- Source material -
::::::
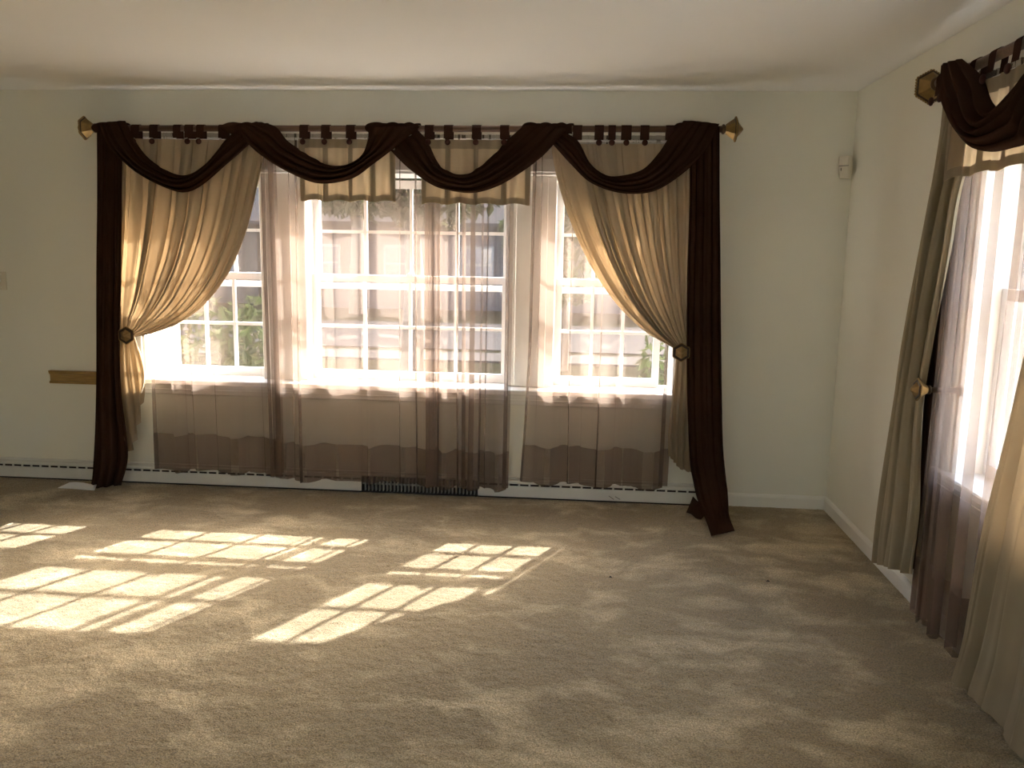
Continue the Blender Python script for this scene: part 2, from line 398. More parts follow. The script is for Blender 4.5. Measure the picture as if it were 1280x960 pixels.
def pleat_phase(s, n, seed, jit=.45):
    rg = np.random.RandomState(seed); w = 1+jit*(rg.rand(n)*2-1); c = np.concatenate([[0], np.cumsum(w)]); c /= c[-1]
    return np.interp(s, c, np.arange(n+1))*2*PI
def wobble(S, T, seed, k=4):
    rg = np.random.RandomState(seed); o = 0
    for _ in range(k):
        o = o + np.sin(S*rg.uniform(3, 14)+T*rg.uniform(-9, 9)+rg.uniform(0, 6.3))
    return o/k

def hung_cloth(name, Ledge, Redge, n_out, mat, parent, folds=9, seed=1, amp=(.030, .014), over=.0, ns=220, nt=90, solid=0.0, base=0.0, wob=.006, sharp=1.0, jit=.45, clear=None):
    """cloth between two edge curves (world points, top to bottom); folds run from top to bottom; n_out points into the room"""
    Lp, Rp = catmull(Ledge, nt), catmull(Redge, nt)
    s = np.linspace(0, 1, ns); t = np.linspace(0, 1, nt)
    S, T = np.meshgrid(s, t); ph = pleat_phase(s, folds, seed, jit)[None, :]
    A = (np.interp(t, np.linspace(0, 1, len(amp)), amp))[:, None]
    w = np.sin(ph + .5*np.sin(2.2*T+seed)); w2 = .35*np.sin(2*ph+1.3+1.5*T) + .30*np.sin(.43*ph+seed+1.2*T) + .13*np.sin(3.7*ph+2.1*T+seed)*np.sin(.9*ph+3*T) + .07*np.sin(6.3*ph-2*T)
    w = w*(.65+.45*np.sin(.61*ph+1.7*seed))
    w = np.sign(w)*np.abs(w)**sharp
    n = np.array(n_out, float)
    across = Rp-Lp
    Sx = S + over/folds*np.sin(2*ph+.6)*np.clip(1.0, 0, 1)/(2*PI)*2*np.minimum(1, 4*S*(1-S)+.1)
    P = Lp[:, None, :]*(1-Sx[..., None]) + Rp[:, None, :]*Sx[..., None]
    disp = A*(w+w2)*.75 + wob*wobble(S*2, T*2, seed+7) + base
    P = P + n[None, None, :]*disp[..., None]
    if clear is not None:
        ax = int(np.argmax(np.abs(n))); P[..., ax] = np.minimum(P[..., ax], clear+.006*w*w)     # stays in front of the sheers
    return grid_mesh(name, P, mat, parent, solid)

NB = (0, -1, 0); NR = (-1, 0, 0)

# ------------------------------------------------------------------ rods, finials, holdbacks
def finial_head(parent, o, d, R=.066, name='finial', up=(0, 0, 1)):
    """hexagonal urn: collar, flared gold body, beaded rim, pointed cap, d points away from the rod"""
    o = np.array(o, float); d = np.array(d, float); k = R/.066
    g = MB().lathe(o, d, [(0, .020*k), (.004*k, .026*k), (.010*k, .028*k), (.016*k, .026*k), (.018*k, .021*k), (.022*k, .021*k)], 18, up=up).build(name, BRONZE, parent, True)
    MB().lathe(o+d*.0215*k, d, [(0, .026*k), (.006*k, .030*k), (.046*k, R*.88)], 6, up=up).build('gold_body', GOLD, g)
    MB().lathe(o+d*.0676*k, d, [(0, R*.90), (.004*k, R), (.013*k, R), (.017*k, R*.88)], 6, up=up).build('rim', RIMM, g)
    MB().lathe(o+d*.0847*k, d, [(0, R*.70), (.028*k, R*.20), (.034*k, .004)], 6, up=up).build('pointed_cap', CAPM, g)
    a = np.array(up, float); a -= d*(a@d); a /= np.linalg.norm(a); b_ = np.cross(d, a)
    bm = MB()
    for i in range(6):
        p = [o+d*.076*k+(a*math.cos(PI/3*j)+b_*math.sin(PI/3*j))*R*1.005 for j in (i, i+1)]
        for q in range(6):
            c = p[0]+(p[1]-p[0])*(q+.5)/6; r_ = .0062*k
            bm.lathe(c-d*r_, d, [(0, .001), (r_*.4, r_*.8), (r_, r_), (r_*1.6, r_*.8), (2*r_, .001)], 6, up=up)
    bm.build('bead_ring', GOLD, g, True)
    return g
ROD_R = .018
def ROD_Z(x): return 2.199 + (x+4.42)*(.012/3.65)
def curtain_rod(label, p0, p1, n_out, brackets, finials=(True, True)):
    root = empty('curtain_rod', label, 'curtain rod')
    p0, p1 = np.array(p0, float), np.array(p1, float); d = (p1-p0)/np.linalg.norm(p1-p0); n = np.array(n_out, float)
    MB().tube([p0, p1], ROD_R, 16).build('rod', RODM, root, True)
    for e, s in ((p0, -1), (p1, 1)):
        if finials[0 if s < 0 else 1]: finial_head(root, e, d*s)
    for q in brackets:
        c = p0+(p1-p0)*q; w = c.copy(); ax = int(np.argmax(np.abs(n))); w[ax] = 0
        br = MB(); br.tube([w+n*.0, w+n*.012], .035, 16); br.tube([w+n*.01+np.array([0, 0, -.028]), c+np.array([0, 0, -.028])], .010, 10)
        br.lathe(c+np.array([0, 0, -.040]), (0, 0, 1), [(0, .008), (.010, .016), (.024, .020)], 12, up=tuple(n))
        br.build('bracket', BRONZE, root, True)
    return root
YR = -.130
BX0, BX1 = aty(121, 158, YR)[0], aty(902, 160, YR)[0]
curtain_rod('long brown curtain rod with hexagonal gold finials over the wide triple window',
            (BX0, YR, ROD_Z(BX0)), (BX1, YR, ROD_Z(BX1)), NB, (.04, .497, .96))
XR = -.130
R_Z = 2.205
curtain_rod('brown curtain rod with one finial in view on the wall beside the corner',
            (XR, -1.46, R_Z), (XR, -3.25, R_Z), NR, (.05, .95))

# white sash rods carrying the sheers
def sheer_rod(label, a, c, n_out):
    r = empty('sheer_curtain_rod', label, 'curtain rod'); a = np.array(a, float); c = np.array(c, float); n = np.array(n_out, float)
    wa, wc = a.copy(), c.copy(); ax = int(np.argmax(np.abs(n))); wa[ax] = 0; wc[ax] = 0
    MB().tube([a, c], .008, 10).build('rod', METALW, r, True)
    for e, w in ((a, wa), (c, wc)): MB().tube([w, e], .008, 8).build('return', METALW, r, True)
    return r
YS = -.086
SZ = 2.150
sheer_rod('thin white rod carrying the sheer curtains of the triple window', (-4.30, YS, SZ), (-.90, YS, SZ), NB)
sheer_rod('thin white rod carrying the sheers of the window near the corner', (YS, -1.50, SZ), (YS, -3.0, SZ), NR)

def holdback(label, wallpt, n_out, length, R=.050, up=(0, 0, 1)):
    h = empty('curtain_holdback', label, 'holdback'); w = np.array(wallpt, float); n = np.array(n_out, float)
    MB().lathe(w, n, [(0, .024), (.006, .026), (.010, .020), (.012, .011), (length*.5, .011), (length*.55, .014), (length*.62, .014), (length*.66, .011), (length, .011)], 14, up=up).build('post', BRONZE, h, True)
    finial_head(h, w+n*length, n, R, 'knob', up)
    return h
hl = aty(160, 419, -.155); hr = aty(851, 440, -.155)
holdback('hexagonal gold holdback knob on the left drape of the triple window', (hl[0], 0, hl[2]), NB, .115, .053)
holdback('hexagonal gold holdback knob beside the right dark scarf fall of the triple window', (hr[0], 0, hr[2]), NB, .115, .053)
hw = atx(1152, 487, -.15)
holdback('bronze pyramid holdback knob on the drape near the corner', (0, hw[1], hw[2]), NR, .115, .044)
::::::
- What is being asked -
Quote the listing above in full, except for the pictures.

- Result for this exercise -
Continue the Blender Python script for this scene: part 2, from line 398. More parts follow. The script is for Blender 4.5. Measure the picture as if it were 1280x960 pixels.
def pleat_phase(s, n, seed, jit=.45):
    rg = np.random.RandomState(seed); w = 1+jit*(rg.rand(n)*2-1); c = np.concatenate([[0], np.cumsum(w)]); c /= c[-1]
    return np.interp(s, c, np.arange(n+1))*2*PI
def wobble(S, T, seed, k=4):
    rg = np.random.RandomState(seed); o = 0
    for _ in range(k):
        o = o + np.sin(S*rg.uniform(3, 14)+T*rg.uniform(-9, 9)+rg.uniform(0, 6.3))
    return o/k

def hung_cloth(name, Ledge, Redge, n_out, mat, parent, folds=9, seed=1, amp=(.030, .014), over=.0, ns=220, nt=90, solid=0.0, base=0.0, wob=.006, sharp=1.0, jit=.45, clear=None):
    """cloth between two edge curves (world points, top to bottom); folds run from top to bottom; n_out points into the room"""
    Lp, Rp = catmull(Ledge, nt), catmull(Redge, nt)
    s = np.linspace(0, 1, ns); t = np.linspace(0, 1, nt)
    S, T = np.meshgrid(s, t); ph = pleat_phase(s, folds, seed, jit)[None, :]
    A = (np.interp(t, np.linspace(0, 1, len(amp)), amp))[:, None]
    w = np.sin(ph + .5*np.sin(2.2*T+seed)); w2 = .35*np.sin(2*ph+1.3+1.5*T) + .30*np.sin(.43*ph+seed+1.2*T) + .13*np.sin(3.7*ph+2.1*T+seed)*np.sin(.9*ph+3*T) + .07*np.sin(6.3*ph-2*T)
    w = w*(.65+.45*np.sin(.61*ph+1.7*seed))
    w = np.sign(w)*np.abs(w)**sharp
    n = np.array(n_out, float)
    across = Rp-Lp
    Sx = S + over/folds*np.sin(2*ph+.6)*np.clip(1.0, 0, 1)/(2*PI)*2*np.minimum(1, 4*S*(1-S)+.1)
    P = Lp[:, None, :]*(1-Sx[..., None]) + Rp[:, None, :]*Sx[..., None]
    disp = A*(w+w2)*.75 + wob*wobble(S*2, T*2, seed+7) + base
    P = P + n[None, None, :]*disp[..., None]
    if clear is not None:
        ax = int(np.argmax(np.abs(n))); P[..., ax] = np.minimum(P[..., ax], clear+.006*w*w)     # stays in front of the sheers
    return grid_mesh(name, P, mat, parent, solid)

NB = (0, -1, 0); NR = (-1, 0, 0)

# ------------------------------------------------------------------ rods, finials, holdbacks
def finial_head(parent, o, d, R=.066, name='finial', up=(0, 0, 1)):
    """hexagonal urn: collar, flared gold body, beaded rim, pointed cap, d points away from the rod"""
    o = np.array(o, float); d = np.array(d, float); k = R/.066
    g = MB().lathe(o, d, [(0, .020*k), (.004*k, .026*k), (.010*k, .028*k), (.016*k, .026*k), (.018*k, .021*k), (.022*k, .021*k)], 18, up=up).build(name, BRONZE, parent, True)
    MB().lathe(o+d*.0215*k, d, [(0, .026*k), (.006*k, .030*k), (.046*k, R*.88)], 6, up=up).build('gold_body', GOLD, g)
    MB().lathe(o+d*.0676*k, d, [(0, R*.90), (.004*k, R), (.013*k, R), (.017*k, R*.88)], 6, up=up).build('rim', RIMM, g)
    MB().lathe(o+d*.0847*k, d, [(0, R*.70), (.028*k, R*.20), (.034*k, .004)], 6, up=up).build('pointed_cap', CAPM, g)
    a = np.array(up, float); a -= d*(a@d); a /= np.linalg.norm(a); b_ = np.cross(d, a)
    bm = MB()
    for i in range(6):
        p = [o+d*.076*k+(a*math.cos(PI/3*j)+b_*math.sin(PI/3*j))*R*1.005 for j in (i, i+1)]
        for q in range(6):
            c = p[0]+(p[1]-p[0])*(q+.5)/6; r_ = .0062*k
            bm.lathe(c-d*r_, d, [(0, .001), (r_*.4, r_*.8), (r_, r_), (r_*1.6, r_*.8), (2*r_, .001)], 6, up=up)
    bm.build('bead_ring', GOLD, g, True)
    return g
ROD_R = .018
def ROD_Z(x): return 2.199 + (x+4.42)*(.012/3.65)
def curtain_rod(label, p0, p1, n_out, brackets, finials=(True, True)):
    root = empty('curtain_rod', label, 'curtain rod')
    p0, p1 = np.array(p0, float), np.array(p1, float); d = (p1-p0)/np.linalg.norm(p1-p0); n = np.array(n_out, float)
    MB().tube([p0, p1], ROD_R, 16).build('rod', RODM, root, True)
    for e, s in ((p0, -1), (p1, 1)):
        if finials[0 if s < 0 else 1]: finial_head(root, e, d*s)
    for q in brackets:
        c = p0+(p1-p0)*q; w = c.copy(); ax = int(np.argmax(np.abs(n))); w[ax] = 0
        br = MB(); br.tube([w+n*.0, w+n*.012], .035, 16); br.tube([w+n*.01+np.array([0, 0, -.028]), c+np.array([0, 0, -.028])], .010, 10)
        br.lathe(c+np.array([0, 0, -.040]), (0, 0, 1), [(0, .008), (.010, .016), (.024, .020)], 12, up=tuple(n))
        br.build('bracket', BRONZE, root, True)
    return root
YR = -.130
BX0, BX1 = aty(121, 158, YR)[0], aty(902, 160, YR)[0]
curtain_rod('long brown curtain rod with hexagonal gold finials over the wide triple window',
            (BX0, YR, ROD_Z(BX0)), (BX1, YR, ROD_Z(BX1)), NB, (.04, .497, .96))
XR = -.130
R_Z = 2.205
curtain_rod('brown curtain rod with one finial in view on the wall beside the corner',
            (XR, -1.46, R_Z), (XR, -3.25, R_Z), NR, (.05, .95))

# white sash rods carrying the sheers
def sheer_rod(label, a, c, n_out):
    r = empty('sheer_curtain_rod', label, 'curtain rod'); a = np.array(a, float); c = np.array(c, float); n = np.array(n_out, float)
    wa, wc = a.copy(), c.copy(); ax = int(np.argmax(np.abs(n))); wa[ax] = 0; wc[ax] = 0
    MB().tube([a, c], .008, 10).build('rod', METALW, r, True)
    for e, w in ((a, wa), (c, wc)): MB().tube([w, e], .008, 8).build('return', METALW, r, True)
    return r
YS = -.086
SZ = 2.150
sheer_rod('thin white rod carrying the sheer curtains of the triple window', (-4.30, YS, SZ), (-.90, YS, SZ), NB)
sheer_rod('thin white rod carrying the sheers of the window near the corner', (YS, -1.50, SZ), (YS, -3.0, SZ), NR)

def holdback(label, wallpt, n_out, length, R=.050, up=(0, 0, 1)):
    h = empty('curtain_holdback', label, 'holdback'); w = np.array(wallpt, float); n = np.array(n_out, float)
    MB().lathe(w, n, [(0, .024), (.006, .026), (.010, .020), (.012, .011), (length*.5, .011), (length*.55, .014), (length*.62, .014), (length*.66, .011), (length, .011)], 14, up=up).build('post', BRONZE, h, True)
    finial_head(h, w+n*length, n, R, 'knob', up)
    return h
hl = aty(160, 419, -.155); hr = aty(851, 440, -.155)
holdback('hexagonal gold holdback knob on the left drape of the triple window', (hl[0], 0, hl[2]), NB, .115, .053)
holdback('hexagonal gold holdback knob beside the right dark scarf fall of the triple window', (hr[0], 0, hr[2]), NB, .115, .053)
hw = atx(1152, 487, -.15)
holdback('bronze pyramid holdback knob on the drape near the corner', (0, hw[1], hw[2]), NR, .115, .044)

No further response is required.